In a newsletter, titled The Persistence of Beauty, Helphenstein explains:

Women are changing not only our collective perception of what we consider art but also the market dynamics that underpin the art economy. This is a fact. Check auctions. Look at museum accessions. Glance over current gallery programming. The Venice Biennale scantily exhibited male artists. “But Jerry, Mega galleries barely show women!” This is true, but Mega galleries are also like dead stars and their days may be numbered. They may as well be just another luxury brand under the LVMH umbrella.

Helphenstein, in collaboration with MATCHESFASHION, highlights the beauty that modern women artists present in their work.
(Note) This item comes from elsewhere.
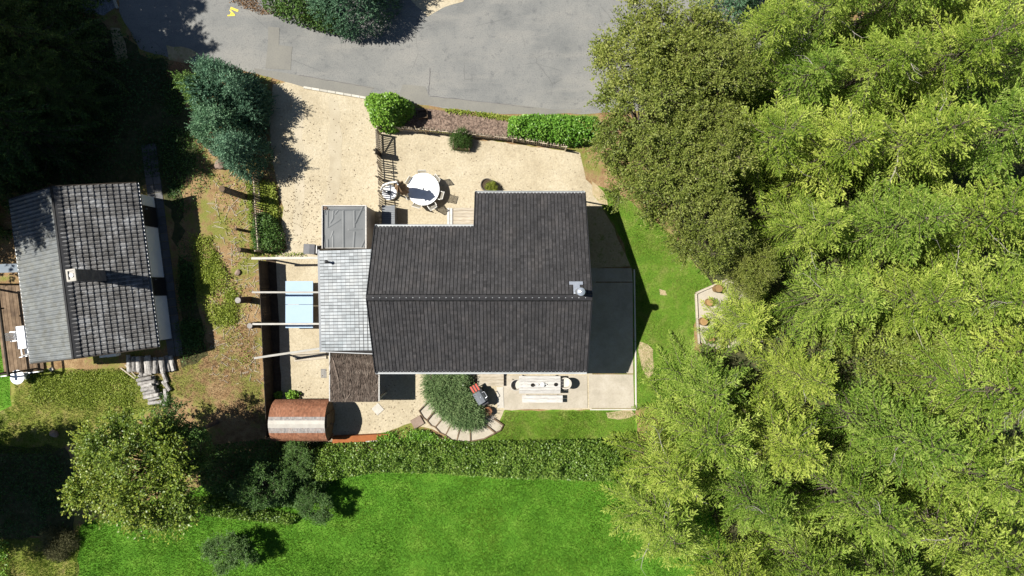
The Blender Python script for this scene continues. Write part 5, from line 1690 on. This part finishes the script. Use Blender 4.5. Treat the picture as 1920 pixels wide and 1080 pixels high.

As more women are being taken seriously (than ever before), a demand to add their work into museums and personal collections is high and Harbor is an acclamation to that. 

Painted by the very talented Hiba Schahbaz, a Pakistani-born painter, Harbor symbolically overturns societal conventions and places women at the center of contemporary art. The portrait depicts each woman in her own significant space but simultaneously sharing a language that spans the evolution of women artists and their sensibilities.

Schahbaz, who typically works with paper, black tea, and water-based pigments, uses an ancient Indo-Persian painting technique to bring the painting to light gently and methodically. She focuses on presenting women’s bodies in a self-portraiture style, giving herself and other women a platform to speak about their experiences and reclaim their history. During the three weeks it took Schahbaz to create the painting, she carefully considered each motif and the method she would choose to portray each artist.

Women, says Helphenstein, have the ability to articulate soaring aspirations and significant ideas for the safe passage of our species on Earth in a concise manner.